### AIM
Write each line out again exactly as written.

* start *

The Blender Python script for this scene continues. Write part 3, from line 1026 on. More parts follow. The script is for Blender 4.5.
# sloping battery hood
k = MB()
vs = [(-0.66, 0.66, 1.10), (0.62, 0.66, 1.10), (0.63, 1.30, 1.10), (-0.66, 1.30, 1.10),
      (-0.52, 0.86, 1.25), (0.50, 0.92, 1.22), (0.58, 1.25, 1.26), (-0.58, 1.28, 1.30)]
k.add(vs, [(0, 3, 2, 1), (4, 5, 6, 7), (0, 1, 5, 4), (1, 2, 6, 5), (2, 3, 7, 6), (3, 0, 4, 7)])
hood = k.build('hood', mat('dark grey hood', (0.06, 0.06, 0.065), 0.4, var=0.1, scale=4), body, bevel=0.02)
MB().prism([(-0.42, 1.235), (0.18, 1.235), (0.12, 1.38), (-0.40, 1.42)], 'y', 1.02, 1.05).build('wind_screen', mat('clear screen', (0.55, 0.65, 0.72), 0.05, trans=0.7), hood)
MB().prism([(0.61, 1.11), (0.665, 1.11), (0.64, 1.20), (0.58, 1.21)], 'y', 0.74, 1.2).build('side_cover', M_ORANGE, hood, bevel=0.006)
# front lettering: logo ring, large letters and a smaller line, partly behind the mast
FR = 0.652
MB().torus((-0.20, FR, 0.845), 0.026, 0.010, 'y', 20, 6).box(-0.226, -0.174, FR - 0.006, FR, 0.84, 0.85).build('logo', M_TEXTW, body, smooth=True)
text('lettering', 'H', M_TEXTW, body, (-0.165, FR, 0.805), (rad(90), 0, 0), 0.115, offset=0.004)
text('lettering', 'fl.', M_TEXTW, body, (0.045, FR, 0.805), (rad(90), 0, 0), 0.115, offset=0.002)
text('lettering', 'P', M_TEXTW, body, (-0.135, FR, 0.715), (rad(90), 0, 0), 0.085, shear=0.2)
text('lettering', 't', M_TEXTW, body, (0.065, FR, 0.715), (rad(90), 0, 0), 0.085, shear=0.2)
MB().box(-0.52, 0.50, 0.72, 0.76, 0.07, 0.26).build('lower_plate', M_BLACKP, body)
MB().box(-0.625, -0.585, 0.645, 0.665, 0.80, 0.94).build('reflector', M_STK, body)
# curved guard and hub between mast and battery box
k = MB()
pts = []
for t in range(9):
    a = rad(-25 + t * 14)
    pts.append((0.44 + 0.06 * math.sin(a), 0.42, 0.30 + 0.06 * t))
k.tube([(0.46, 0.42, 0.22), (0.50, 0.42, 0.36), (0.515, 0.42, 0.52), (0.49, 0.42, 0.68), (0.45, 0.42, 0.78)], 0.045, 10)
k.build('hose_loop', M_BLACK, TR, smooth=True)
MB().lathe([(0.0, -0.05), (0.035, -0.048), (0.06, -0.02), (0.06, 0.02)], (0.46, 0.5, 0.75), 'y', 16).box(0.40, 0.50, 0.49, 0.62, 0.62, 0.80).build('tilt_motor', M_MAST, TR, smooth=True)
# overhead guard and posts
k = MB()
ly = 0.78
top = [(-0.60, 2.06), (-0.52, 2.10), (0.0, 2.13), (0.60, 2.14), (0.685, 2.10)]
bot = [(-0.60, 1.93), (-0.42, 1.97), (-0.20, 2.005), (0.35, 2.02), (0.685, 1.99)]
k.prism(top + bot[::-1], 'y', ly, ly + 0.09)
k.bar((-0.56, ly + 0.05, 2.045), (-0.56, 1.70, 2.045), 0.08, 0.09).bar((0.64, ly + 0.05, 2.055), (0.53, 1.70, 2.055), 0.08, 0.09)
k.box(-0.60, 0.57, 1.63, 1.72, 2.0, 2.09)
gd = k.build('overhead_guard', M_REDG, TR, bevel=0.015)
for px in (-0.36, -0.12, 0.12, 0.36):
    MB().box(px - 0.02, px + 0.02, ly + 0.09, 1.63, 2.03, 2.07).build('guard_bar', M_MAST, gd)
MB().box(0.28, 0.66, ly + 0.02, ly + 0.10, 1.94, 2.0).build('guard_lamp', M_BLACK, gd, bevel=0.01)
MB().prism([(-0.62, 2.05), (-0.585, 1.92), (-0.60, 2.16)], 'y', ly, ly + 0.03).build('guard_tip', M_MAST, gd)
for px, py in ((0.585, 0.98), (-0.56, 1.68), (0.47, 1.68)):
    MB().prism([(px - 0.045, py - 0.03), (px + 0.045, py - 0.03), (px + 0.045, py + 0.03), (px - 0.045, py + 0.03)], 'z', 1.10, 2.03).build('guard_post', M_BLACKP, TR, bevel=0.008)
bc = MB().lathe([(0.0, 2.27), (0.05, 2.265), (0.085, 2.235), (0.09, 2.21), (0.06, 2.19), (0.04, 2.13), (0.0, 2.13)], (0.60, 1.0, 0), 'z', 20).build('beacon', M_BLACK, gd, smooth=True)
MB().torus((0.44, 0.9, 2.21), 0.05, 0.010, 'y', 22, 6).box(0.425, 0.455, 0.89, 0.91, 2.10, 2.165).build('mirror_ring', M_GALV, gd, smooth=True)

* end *

### PROBLEM SOLUTION
The Blender Python script for this scene continues. Write part 3, from line 1026 on. More parts follow. The script is for Blender 4.5.
# sloping battery hood
k = MB()
vs = [(-0.66, 0.66, 1.10), (0.62, 0.66, 1.10), (0.63, 1.30, 1.10), (-0.66, 1.30, 1.10),
      (-0.52, 0.86, 1.25), (0.50, 0.92, 1.22), (0.58, 1.25, 1.26), (-0.58, 1.28, 1.30)]
k.add(vs, [(0, 3, 2, 1), (4, 5, 6, 7), (0, 1, 5, 4), (1, 2, 6, 5), (2, 3, 7, 6), (3, 0, 4, 7)])
hood = k.build('hood', mat('dark grey hood', (0.06, 0.06, 0.065), 0.4, var=0.1, scale=4), body, bevel=0.02)
MB().prism([(-0.42, 1.235), (0.18, 1.235), (0.12, 1.38), (-0.40, 1.42)], 'y', 1.02, 1.05).build('wind_screen', mat('clear screen', (0.55, 0.65, 0.72), 0.05, trans=0.7), hood)
MB().prism([(0.61, 1.11), (0.665, 1.11), (0.64, 1.20), (0.58, 1.21)], 'y', 0.74, 1.2).build('side_cover', M_ORANGE, hood, bevel=0.006)
# front lettering: logo ring, large letters and a smaller line, partly behind the mast
FR = 0.652
MB().torus((-0.20, FR, 0.845), 0.026, 0.010, 'y', 20, 6).box(-0.226, -0.174, FR - 0.006, FR, 0.84, 0.85).build('logo', M_TEXTW, body, smooth=True)
text('lettering', 'H', M_TEXTW, body, (-0.165, FR, 0.805), (rad(90), 0, 0), 0.115, offset=0.004)
text('lettering', 'fl.', M_TEXTW, body, (0.045, FR, 0.805), (rad(90), 0, 0), 0.115, offset=0.002)
text('lettering', 'P', M_TEXTW, body, (-0.135, FR, 0.715), (rad(90), 0, 0), 0.085, shear=0.2)
text('lettering', 't', M_TEXTW, body, (0.065, FR, 0.715), (rad(90), 0, 0), 0.085, shear=0.2)
MB().box(-0.52, 0.50, 0.72, 0.76, 0.07, 0.26).build('lower_plate', M_BLACKP, body)
MB().box(-0.625, -0.585, 0.645, 0.665, 0.80, 0.94).build('reflector', M_STK, body)
# curved guard and hub between mast and battery box
k = MB()
pts = []
for t in range(9):
    a = rad(-25 + t * 14)
    pts.append((0.44 + 0.06 * math.sin(a), 0.42, 0.30 + 0.06 * t))
k.tube([(0.46, 0.42, 0.22), (0.50, 0.42, 0.36), (0.515, 0.42, 0.52), (0.49, 0.42, 0.68), (0.45, 0.42, 0.78)], 0.045, 10)
k.build('hose_loop', M_BLACK, TR, smooth=True)
MB().lathe([(0.0, -0.05), (0.035, -0.048), (0.06, -0.02), (0.06, 0.02)], (0.46, 0.5, 0.75), 'y', 16).box(0.40, 0.50, 0.49, 0.62, 0.62, 0.80).build('tilt_motor', M_MAST, TR, smooth=True)
# overhead guard and posts
k = MB()
ly = 0.78
top = [(-0.60, 2.06), (-0.52, 2.10), (0.0, 2.13), (0.60, 2.14), (0.685, 2.10)]
bot = [(-0.60, 1.93), (-0.42, 1.97), (-0.20, 2.005), (0.35, 2.02), (0.685, 1.99)]
k.prism(top + bot[::-1], 'y', ly, ly + 0.09)
k.bar((-0.56, ly + 0.05, 2.045), (-0.56, 1.70, 2.045), 0.08, 0.09).bar((0.64, ly + 0.05, 2.055), (0.53, 1.70, 2.055), 0.08, 0.09)
k.box(-0.60, 0.57, 1.63, 1.72, 2.0, 2.09)
gd = k.build('overhead_guard', M_REDG, TR, bevel=0.015)
for px in (-0.36, -0.12, 0.12, 0.36):
    MB().box(px - 0.02, px + 0.02, ly + 0.09, 1.63, 2.03, 2.07).build('guard_bar', M_MAST, gd)
MB().box(0.28, 0.66, ly + 0.02, ly + 0.10, 1.94, 2.0).build('guard_lamp', M_BLACK, gd, bevel=0.01)
MB().prism([(-0.62, 2.05), (-0.585, 1.92), (-0.60, 2.16)], 'y', ly, ly + 0.03).build('guard_tip', M_MAST, gd)
for px, py in ((0.585, 0.98), (-0.56, 1.68), (0.47, 1.68)):
    MB().prism([(px - 0.045, py - 0.03), (px + 0.045, py - 0.03), (px + 0.045, py + 0.03), (px - 0.045, py + 0.03)], 'z', 1.10, 2.03).build('guard_post', M_BLACKP, TR, bevel=0.008)
bc = MB().lathe([(0.0, 2.27), (0.05, 2.265), (0.085, 2.235), (0.09, 2.21), (0.06, 2.19), (0.04, 2.13), (0.0, 2.13)], (0.60, 1.0, 0), 'z', 20).build('beacon', M_BLACK, gd, smooth=True)
MB().torus((0.44, 0.9, 2.21), 0.05, 0.010, 'y', 22, 6).box(0.425, 0.455, 0.89, 0.91, 2.10, 2.165).build('mirror_ring', M_GALV, gd, smooth=True)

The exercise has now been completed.